With that in mind, here are some interesting ways to use your website to further enhance that journey (and hopefully, increase the number of people buying your book). Depending on the subject matter of your book, one of these ideas might work better than others.

  1. Serial blog posts. You can use the material in your book (or come up with additional material) to use blog posts to help people along the way. So, for example, if your book is about how to reinvent your career midlife, you could write one blog post each week about the specific steps you have to take to get there. For example, the first post could be a brief explanation of how to do a self assessment to determine what you’re good at. The second could be full of resume-writing tips. The third about how to build a strong LinkedIn profile, etc… And by getting interested readers to your site regularly, you’re able to promote your book wherever appropriate.
  2. Weekly emails. This is building on the serial blog post idea. In this case, let’s say you write a book about getting organized. Allow your readers to sign up for your “Organization boot camp.” Each week, you would send them a separate email (these would all be pre-written, of course) with specific tips on what they could do that week in order to meet their personal organization goals. And it goes without saying … each email would tell them that they could get more detailed information from your book, along with a link to purchase it.
  3. Chapter-by-chapter discussion guides. What better way to sweeten the pot for a potential reader than to tell them that after they have purchased the book, they can come back to your site at the end of each chapter for a downloadable discussion guide that will help them better understand what they’ve absorbed. So if your book is about, say the Great Depression, the discussion guide that you offer will allow them to go on the site after reading chapter 1, and ask/answer a few questions that will help them have an even better understanding of what caused the Great Depression before moving on to the next chapter.
  4. Podcasts/videos. To say podcasts and videos are popular today would be an understatement. They are the most popular forms of media out there. So maybe you want your weekly lesson plan to be in video or podcast format instead of a written email. Maybe you want your chapter discussion guides to be actual discussions between you and another expert, talking through the most interesting things you covered in that chapter. Maybe you’re even debating the subject. Take about a great way to reinforce a concept and make the reading experience even more satisfying!
  5. Ask the expert features. People love being able to ask a question of an expert. And if you’re a nonfiction author … well, you’re an expert. After reading your book, people might have questions that are gnawing away at them, like, “How do I know if renovating my kitchen will really be worth it?” or “What would really happen if our country really embraced libertarianism, as you recommend?” By providing them with an avenue to ask you these questions – and get responses in real time – you are offering a truly satisfying journey. That can be done via a live expert chat, or simply exchanging comments via Facebook or your blog.

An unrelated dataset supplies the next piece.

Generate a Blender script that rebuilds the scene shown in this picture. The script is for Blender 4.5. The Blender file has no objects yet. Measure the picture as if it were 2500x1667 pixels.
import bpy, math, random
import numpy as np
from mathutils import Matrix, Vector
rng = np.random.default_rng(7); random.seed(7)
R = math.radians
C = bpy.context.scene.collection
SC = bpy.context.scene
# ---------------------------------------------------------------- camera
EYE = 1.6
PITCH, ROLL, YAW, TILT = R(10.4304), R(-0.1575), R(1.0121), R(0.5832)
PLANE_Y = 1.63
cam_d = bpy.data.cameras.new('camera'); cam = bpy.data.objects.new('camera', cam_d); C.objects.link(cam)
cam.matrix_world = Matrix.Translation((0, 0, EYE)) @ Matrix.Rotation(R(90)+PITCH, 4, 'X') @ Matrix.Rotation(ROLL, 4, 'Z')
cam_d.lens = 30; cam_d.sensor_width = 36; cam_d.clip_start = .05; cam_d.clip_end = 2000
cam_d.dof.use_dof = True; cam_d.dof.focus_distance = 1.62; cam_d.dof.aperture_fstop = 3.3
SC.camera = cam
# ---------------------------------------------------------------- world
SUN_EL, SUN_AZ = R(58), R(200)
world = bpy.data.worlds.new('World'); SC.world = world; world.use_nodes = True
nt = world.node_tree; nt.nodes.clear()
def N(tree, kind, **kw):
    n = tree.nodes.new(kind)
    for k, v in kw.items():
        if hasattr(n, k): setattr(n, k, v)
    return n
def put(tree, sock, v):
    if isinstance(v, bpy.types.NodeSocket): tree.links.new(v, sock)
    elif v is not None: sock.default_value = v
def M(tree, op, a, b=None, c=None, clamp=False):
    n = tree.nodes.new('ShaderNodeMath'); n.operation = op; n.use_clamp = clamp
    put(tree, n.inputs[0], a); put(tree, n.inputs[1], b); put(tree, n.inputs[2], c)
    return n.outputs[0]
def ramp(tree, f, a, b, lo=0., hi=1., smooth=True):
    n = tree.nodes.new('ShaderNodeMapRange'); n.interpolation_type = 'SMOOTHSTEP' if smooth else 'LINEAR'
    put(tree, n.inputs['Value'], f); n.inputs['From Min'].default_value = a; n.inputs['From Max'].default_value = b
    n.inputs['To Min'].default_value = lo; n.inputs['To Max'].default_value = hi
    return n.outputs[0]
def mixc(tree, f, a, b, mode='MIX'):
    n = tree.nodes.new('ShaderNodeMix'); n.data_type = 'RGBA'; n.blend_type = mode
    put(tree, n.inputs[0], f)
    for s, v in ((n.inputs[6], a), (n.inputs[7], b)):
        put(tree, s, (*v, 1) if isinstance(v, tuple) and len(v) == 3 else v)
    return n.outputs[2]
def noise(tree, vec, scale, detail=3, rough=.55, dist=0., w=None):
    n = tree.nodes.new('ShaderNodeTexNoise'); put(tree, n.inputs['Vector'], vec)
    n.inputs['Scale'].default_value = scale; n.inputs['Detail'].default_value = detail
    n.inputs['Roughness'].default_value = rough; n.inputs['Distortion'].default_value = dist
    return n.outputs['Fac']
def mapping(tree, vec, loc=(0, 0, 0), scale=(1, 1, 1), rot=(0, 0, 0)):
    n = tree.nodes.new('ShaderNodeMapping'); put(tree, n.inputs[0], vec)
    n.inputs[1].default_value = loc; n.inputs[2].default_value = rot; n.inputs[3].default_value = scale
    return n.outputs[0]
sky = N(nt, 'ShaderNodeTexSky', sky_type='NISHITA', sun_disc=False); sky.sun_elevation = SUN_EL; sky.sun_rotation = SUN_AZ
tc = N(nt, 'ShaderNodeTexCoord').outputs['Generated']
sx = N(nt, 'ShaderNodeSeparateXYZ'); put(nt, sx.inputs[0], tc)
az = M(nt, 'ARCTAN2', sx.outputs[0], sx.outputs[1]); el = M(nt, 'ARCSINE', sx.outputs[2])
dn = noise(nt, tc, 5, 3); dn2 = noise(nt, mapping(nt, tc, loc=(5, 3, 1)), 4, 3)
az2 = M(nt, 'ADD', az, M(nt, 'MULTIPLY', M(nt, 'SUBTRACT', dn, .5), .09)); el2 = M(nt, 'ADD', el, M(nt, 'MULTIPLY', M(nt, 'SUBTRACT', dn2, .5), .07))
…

Embrace the fact that people will be in a new and better place in their lives after reading your book. Then, you can start to figure out which of these ideas – or others – will truly make the journey more satisfying. And yes. Like it or not, it is a journey.

branding

What’s Your Author Brand?

brandingLike it or not, today’s author also has to be a marketer. And what is it that you are marketing? Well, it’s your brand.

But what exactly is your author brand? What are your options? What’s going to stick in everyone’s mind after they’ve visited your site?

Here are four directions that I’ve seen authors go in terms of their branding, and examples of each one. I hope this sparks ideas for you!

1. Yourself. This is probably the case for 75% of the authors that I work with. Their brand is … well … themselves.

This is most relevant for authors who want to become household names (hello, Stephen King!) and hope to write multiple books in a specific genre. For a nonfiction author, your self-focused brand might also include any consulting or speaking you hope to do on the same topic.

For a self-branded site, your name would be both the URL and “title” at the header of your site. Your photo would also be prominent, and the site design should clearly reflect your personality and the genre you’re writing in.

Goals of an author-branded site would be to build followers (email sign-ups, likes, people “following” you, return visitors) so that people who like your first book will then be aware of your upcoming books, and you have a way to continue communicating with them as each future book comes to fruition.

See examples of author-branded sites that we’ve built at:

2. Your book. Maybe you were inspired to write this one book. It could be a biography. It could be your story of survival through a crisis. Maybe it’s a collection of stories you put together. But if your plan is to write this one book — and only one book — then it makes sense for the book to be the brand. After all, the goal is to sell the book, right? It’s not to build a legion of fans.

In a case of a book site, the site title and URL should reflect the book title, and the book cover should be front and center in the design. In addition, the site’s look and feel should directly resemble the book cover. After all, the site is an extension of the book in these cases, so it makes all the sense in the world to carry the colors and graphics from the book cover into the book-focused website.

The goal of a book-branded site is simple: sell the book. This type of site should should have “buy the book” buttons everywhere, and primarily should serve to whet people’s appetite until they make the purchase.

See examples of book-branded sites:

3. Your series. Let’s say that you want to be the next JK Rowling. You’ve just finished your first Harry Potter-like book, and plan to write the rest of the series over the next few years.

This site, in many ways, would be a hybrid of the two above. The title/URL should be the same as the name of the book series. The design should also be very closely tied to the book covers, and contain any color schemes, images or fonts that will run through the entire series. But the goals of this site would be closer to that of an author-focused brand. After all, not only do you want people to buy the first book, but you want to make sure you retain their attention for the future books. Collecting email addresses/subscribers/followers is key, because that’s the best way to make sure that you catch their attention again when the next book of the series is out.

See examples of series-branded sites at:

4. Your cause. Maybe your brand is much bigger than yourself or your book. Maybe you are trying to start a movement or build a new product line. That movement could be spiritual in nature, it could be political, or it could be a service that you offer. Regardless, in these instances, you and the book are only pieces of the puzzle. The true goal is bigger than both of you.

For sites like these, a uniquely-designed logo is key. That logo needs to have a catchy title — and picking a name for your brand is not something to take lightly — and should be something that will hopefully be recognizable to a wide audience in the future. Think nonprofit, like Autism Speaks, or for-profit, like, H&R Block. Sure those are big examples, but they’re good role models.

Front and center in your site design should be your mission and why people should be interested. This can be done in images, video and/or text … or all of the above. The book can be featured prominently in the design, but it should be viewed as a supporting item to boost the message, not the end all and be all.

The beauty of a cause-based site is that it can grow as much as you want it to. Plan to sell t-shirts and bracelets that advance the mission? That will fit nicely into the brand. Want to start a petition on your site, sell your services, or build an online community for people to connect on the issue? That also is an easy addition. All of it ties into the goal of your book and your website; you and the book are just part of the supporting cast, if you will.

Here are some examples of cause-based websites

See how different your website will be depending on which type of branding you decide to go with? Choose wisely … it will make a big difference in the success of your book, your website, and ultimately, your brand.